What's the matter with China?

Salon's readers take up "the Needham question" and come up with some provocative explanations as to why China had no Industrial Revolution.

Published May 19, 2008 11:51PM (EDT)

The letters thread on my book review of Simon Winchester's biography of Joseph Needham, "The Man Who Loved China," is a testament to the awesome willingness of Salon readers to grapple with tough questions. I salute everyone who takes the time to craft such responses.

I particularly liked dbp1954's contribution. He or she is responding to an earlier commenter who asserted that Jared Diamond had definitively answered the question of why China did not have an industrial revolution.

What's the Matter With China?

Jared Diamond, not a China scholar (nor does he profess to be), is not particularly well regarded in the field. His thesis of "lack of competition between states as an engine of development" (which he attributes, in turn, to China's less fractal geography and less coastline) lacks explanatory power in that there were numerous times in Chinese history, often lasting a century or more, in which there was no centralized Chinese state and the region was host to conflicts between states. What's more, his thoughts on China are dashed off as an afterthought to the substance of his book, which is really about *Eurasia as a whole* developing more "advanced" cultures than the rest of the world.

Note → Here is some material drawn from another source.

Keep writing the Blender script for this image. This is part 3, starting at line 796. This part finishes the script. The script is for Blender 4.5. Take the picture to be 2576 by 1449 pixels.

Anyway, one of the leading scholars in the field is Kenneth Pommeranz, who in "The Great Divergence" ascribes European ascendancy over Asia to the acquisition of material resources in the New World which enabled the Industrial Revolution. The IR then drove European merchants to seek new markets for their surplus, and said merchants were backed by the willingness of European states to open markets by force. The (not all that overwhelming, but substantive) advantages in military technology -- especially naval technology -- that the Industrial Revolution afforded Europe allowed them to do so. Once the markets were open opium acted as a literal narcotic upon the Chinese working classes, murdering productivity. China was thus forced to attempt to modernize while facing a major drug problem *and* draining its treasury to pay the indemnities it owed from the Opium Wars and other imperialist ventures.

Ironically, Europeans found the New World (which remember gave them the jump, development-wise on Asia in the first place) because they were looking for direct trade routes to Asia. Asians did not seek direct trade routes to Europe because there was nothing in Europe that any Asian governments deemed were worth mounting voyages of exploration for.

In any case, Western Asia (Europe)'s ascendancy over East Asia seems to have lasted all of 250 years, if that, and in my opinion now that China's resources are wedded to capitalist forms of production it is just a matter of time until East Asia is the world's dominant region.